» **Task prompt**: Print only the lines from the top of the data through the line with "COL = scene.collection", both included, skipping every picture.

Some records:
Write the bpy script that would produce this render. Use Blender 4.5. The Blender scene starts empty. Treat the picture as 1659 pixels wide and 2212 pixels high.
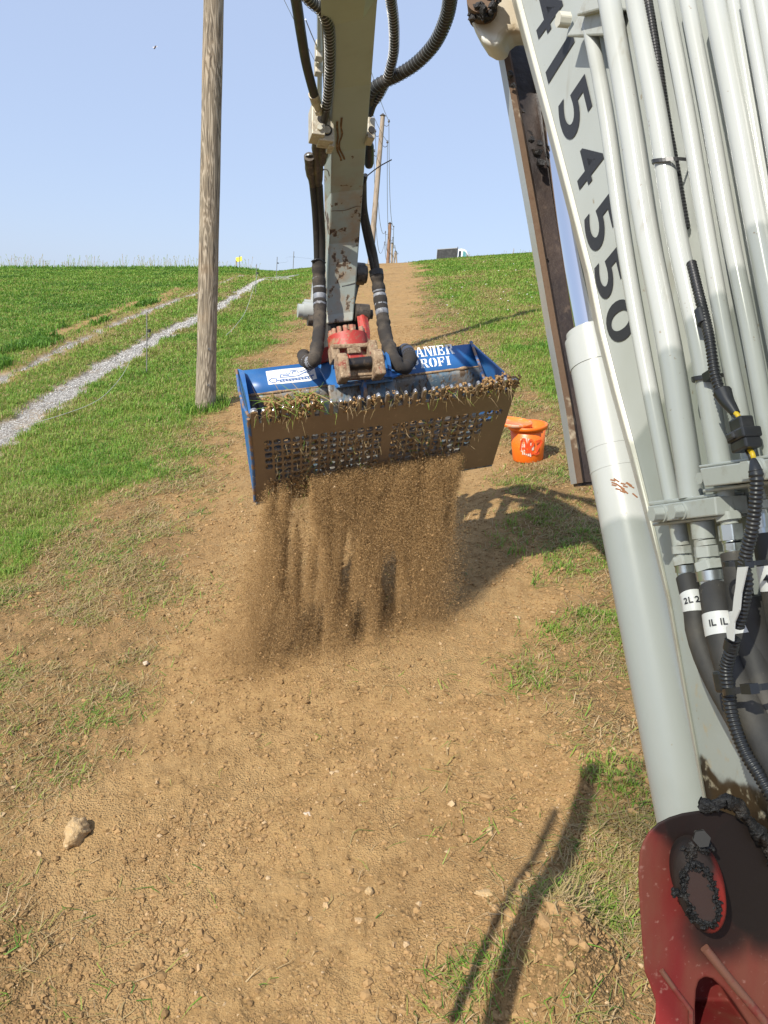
import bpy, bmesh, math, random
import numpy as np
from math import sin, cos, radians, pi, sqrt, hypot, atan2
from mathutils import Vector, Matrix

random.seed(7)
rng = np.random.default_rng(7)
scene = bpy.context.scene
COL = scene.collection

# ------------------------------------------------------------------ camera
IW, IH = 1659.0, 2212.0            # measuring frame used for all sight lines
FL = 0.751 * IH
PITCH, ROLL = radians(14.0), radians(4.5)
_r = np.array([1.0, 0, 0]); _f = np.array([0, cos(PITCH), -sin(PITCH)]); _u = np.array([0, sin(PITCH), cos(PITCH)])
CR = cos(ROLL) * _r + sin(ROLL) * _u
CU = -sin(ROLL) * _r + cos(ROLL) * _u
CF = _f
NW = -.1127 * CR + CU - .4033 * CF
NW = NW / np.linalg.norm(NW)       # normal of the hillside near the machine
CAMZ = 2.2 / NW[2]
CAM = np.array([0, 0, CAMZ])
cam_data = bpy.data.cameras.new("camera")
cam_data.sensor_fit = 'VERTICAL'
cam_data.sensor_height = 24.0
cam_data.lens = 0.751 * 24.0
cam_data.clip_start = 0.05
cam_data.clip_end = 3000.0
cam = bpy.data.objects.new("camera", cam_data)
COL.objects.link(cam)
cam.matrix_world = Matrix(((CR[0], CU[0], -CF[0], 0), (CR[1], CU[1], -CF[1], 0), (CR[2], CU[2], -CF[2], CAMZ), (0, 0, 0, 1)))
scene.camera = cam

# ------------------------------------------------------------------ light
SUN_AZ, SUN_EL = radians(39.0 + 180.0), radians(41.0)      # compass direction the sun stands in
SUN = np.array([sin(SUN_AZ) * cos(SUN_EL), cos(SUN_AZ) * cos(SUN_EL), sin(SUN_EL)])
world = bpy.data.worlds.new("World"); scene.world = world
world.use_nodes = True
wn = world.node_tree.nodes; wl = world.node_tree.links
for n_ in list(wn): wn.remove(n_)
sky = wn.new('ShaderNodeTexSky'); sky.sky_type = 'NISHITA'; sky.sun_disc = False
sky.sun_elevation = SUN_EL; sky.sun_rotation = SUN_AZ
sky.altitude = 700; sky.air_density = 1.0; sky.dust_density = 2.0; sky.ozone_density = 2.0
bg = wn.new('ShaderNodeBackground'); bg.inputs[1].default_value = 0.15
wo = wn.new('ShaderNodeOutputWorld')
hz = wn.new('ShaderNodeMix'); hz.data_type = 'RGBA'; hz.inputs[0].default_value = .74      # thin milky haze over the whole sky
hz.inputs[7].default_value = (2.82, 3.40, 4.72, 1)
wl.new(sky.outputs[0], hz.inputs[6]); wl.new(hz.outputs[2], bg.inputs[0]); wl.new(bg.outputs[0], wo.inputs[0])
sd = bpy.data.lights.new("sun", 'SUN'); sd.energy = 5.0; sd.angle = radians(0.53); sd.color = (1.0, 0.94, 0.84)
so = bpy.data.objects.new("sun", sd); COL.objects.link(so)
so.rotation_euler = Vector(SUN).to_track_quat('Z', 'Y').to_euler()
so.location = (-6, -8, 12)
scene.view_settings.view_transform = 'Standard'
scene.view_settings.look = 'None'
scene.view_settings.exposure = 0.38
scene.view_settings.gamma = 1.0
scene.cycles.max_bounces = 6
scene.cycles.transparent_max_bounces = 8

# ------------------------------------------------------------------ helpers
def P(u, v, Z):
    return CAM + Z * ((u - IW / 2) / FL * CR + (IH / 2 - v) / FL * CU + CF)

K = IW / 3024.0
def Q(x, y, Z):
    return P(x * K, y * K, Z)

def project(p):
    q = np.asarray(p) - CAM
    w = q @ CF
    w = np.where(np.abs(w) < 1e-6, 1e-6, w)
    return IW / 2 + FL * (q @ CR) / w, IH / 2 - FL * (q @ CU) / w, w

LOC = {}
def tag(o, label=None, cat=None, group=None, kind=None):
    if label: o['label'] = label
    if cat: o['category'] = cat
    if group: o['group'] = group
    if kind: o['kind'] = kind
    return o

def thing(name, loc, label, cat, group=None):
    o = bpy.data.objects.new(name, None); COL.objects.link(o)
    o.location = [float(c) for c in loc]; o.empty_display_size = .2
    LOC[o] = np.array(loc, float)
    return tag(o, label, cat, group)

def link(name, me, mat, parent=None, loc=None):
    o = bpy.data.objects.new(name, me); COL.objects.link(o)
    if parent is not None:
        o.parent = parent
        LOC[o] = LOC[parent]
    else:
        LOC[o] = np.array(loc if loc is not None else (0, 0, 0), float)
        o.location = LOC[o]
    mats = mat if isinstance(mat, (list, tuple)) else [mat]
    for m in mats: me.materials.append(m)
    return o

class MB:
    """collects faces of one mesh"""
    def __init__(s): s.v = []; s.f = []; s.sm = []; s.mi = []
    def add(s, vs, fs, smooth=False, mi=0):
        b = len(s.v)
        s.v.extend([tuple(map(float, p)) for p in vs])
        for f in fs:
            s.f.append([b + i for i in f]); s.sm.append(smooth); s.mi.append(mi)
    def box(s, c, ax, ay, az, hx, hy, hz, mi=0, taper=1.0):
        c = np.asarray(c); vs = []
        for k in (-1, 1):
            t = taper if k > 0 else 1.0
            for j in (-1, 1):
                for i in (-1, 1):
                    vs.append(c + i * hx * t * ax + j * hy * t * ay + k * hz * az)
        s.add(vs, [(0, 2, 3, 1), (4, 5, 7, 6), (0, 1, 5, 4), (2, 6, 7, 3), (0, 4, 6, 2), (1, 3, 7, 5)], False, mi)
    def hexa(s, v8, mi=0):
        s.add(v8, [(0, 3, 2, 1), (4, 5, 6, 7), (0, 1, 5, 4), (1, 2, 6, 5), (2, 3, 7, 6), (3, 0, 4, 7)], False, mi)
    def prism(s, poly, d, mi=0, smooth_side=False):
        n = len(poly); d = np.asarray(d)
        a = [np.asarray(p) for p in poly]; b = [p + d for p in a]
        s.add(a + b, [tuple(range(n))], False, mi)
        base = len(s.v) - 2 * n
        s.f.append([base + n + i for i in range(n)][::-1]); s.sm.append(False); s.mi.append(mi)
        for i in range(n):
            j = (i + 1) % n
            s.f.append([base + i, base + n + i, base + n + j, base + j]); s.sm.append(smooth_side); s.mi.append(mi)
    def tube(s, pts, rad, n=10, caps=True, mi=0, smooth=True, phase=0.0):
        pts = [np.asarray(p, float) for p in pts]
        m = len(pts)
        if not hasattr(rad, '__len__'): rad = [rad] * m
        T = []
        for i in range(m):
            t = pts[min(i + 1, m - 1)] - pts[max(i - 1, 0)]
            T.append(t / (np.linalg.norm(t) + 1e-12))
        a = np.array([0, 0, 1.0]) if abs(T[0][2]) < .9 else np.array([1.0, 0, 0])
        N = np.cross(T[0], a); N /= np.linalg.norm(N)
        vs = []; fs = []
        for i in range(m):
            N = N - T[i] * (N @ T[i]); N /= np.linalg.norm(N) + 1e-12
            B = np.cross(T[i], N)
            for k in range(n):
                an = 2 * pi * k / n + phase
                vs.append(pts[i] + rad[i] * (cos(an) * N + sin(an) * B))
        for i in range(m - 1):
            for k in range(n):
                k2 = (k + 1) % n
                fs.append((i * n + k, i * n + k2, (i + 1) * n + k2, (i + 1) * n + k))
        s.add(vs, fs, smooth, mi)
        if caps:
            s.add(vs[:n], [tuple(range(n))[::-1]], False, mi)
            s.add(vs[-n:], [tuple(range(n))], False, mi)
    def cyl(s, a, b, r, n=16, mi=0, r2=None, smooth=True):
        s.tube([a, b], [r, r if r2 is None else r2], n, True, mi, smooth)
    def build(s, name, mat, parent=None, loc=None, bevel=0.0, seg=2, sub=0):
        me = bpy.data.meshes.new(name)
        off = LOC[parent] if parent is not None else (np.array(loc, float) if loc is not None else np.zeros(3))
        me.from_pydata([(x - off[0], y - off[1], z - off[2]) for x, y, z in s.v], [], s.f)
        me.polygons.foreach_set('use_smooth', s.sm)
        me.polygons.foreach_set('material_index', s.mi)
        me.update()
        o = link(name, me, mat, parent, loc)
        if bevel:
            b = o.modifiers.new('b', 'BEVEL'); b.width = bevel; b.segments = seg; b.limit_method = 'ANGLE'; b.angle_limit = radians(35)
            b.harden_normals = False
        if sub:
            m = o.modifiers.new('s', 'SUBSURF'); m.levels = sub; m.render_levels = sub
        return o

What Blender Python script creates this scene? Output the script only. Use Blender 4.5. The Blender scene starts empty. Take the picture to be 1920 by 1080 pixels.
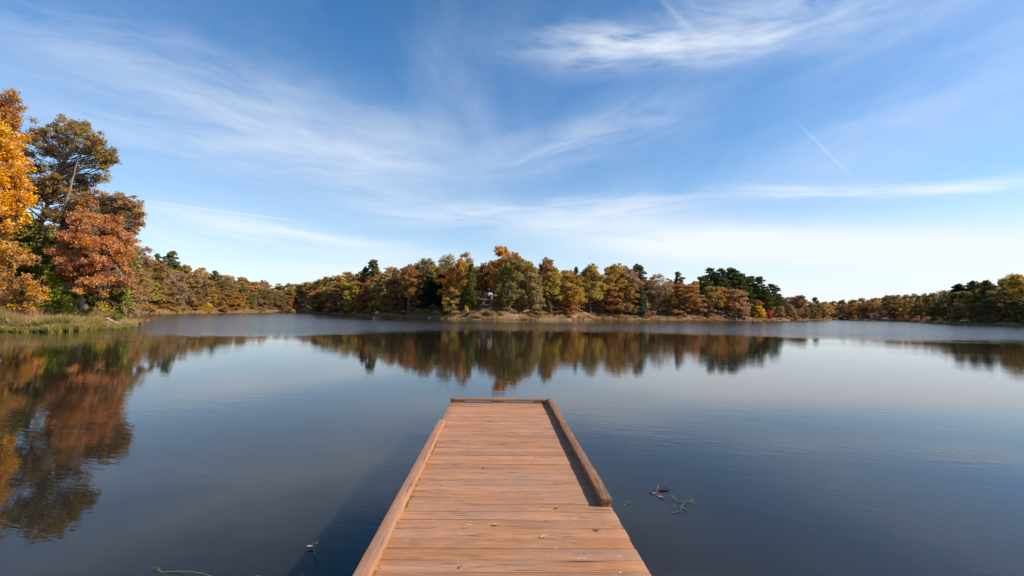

» **Result below**:
Write the bpy script that would produce this render. Use Blender 4.5. The Blender scene starts empty. Treat the picture as 1659 pixels wide and 2212 pixels high.
import bpy, bmesh, math, random
import numpy as np
from math import sin, cos, radians, pi, sqrt, hypot, atan2
from mathutils import Vector, Matrix

random.seed(7)
rng = np.random.default_rng(7)
scene = bpy.context.scene
COL = scene.collection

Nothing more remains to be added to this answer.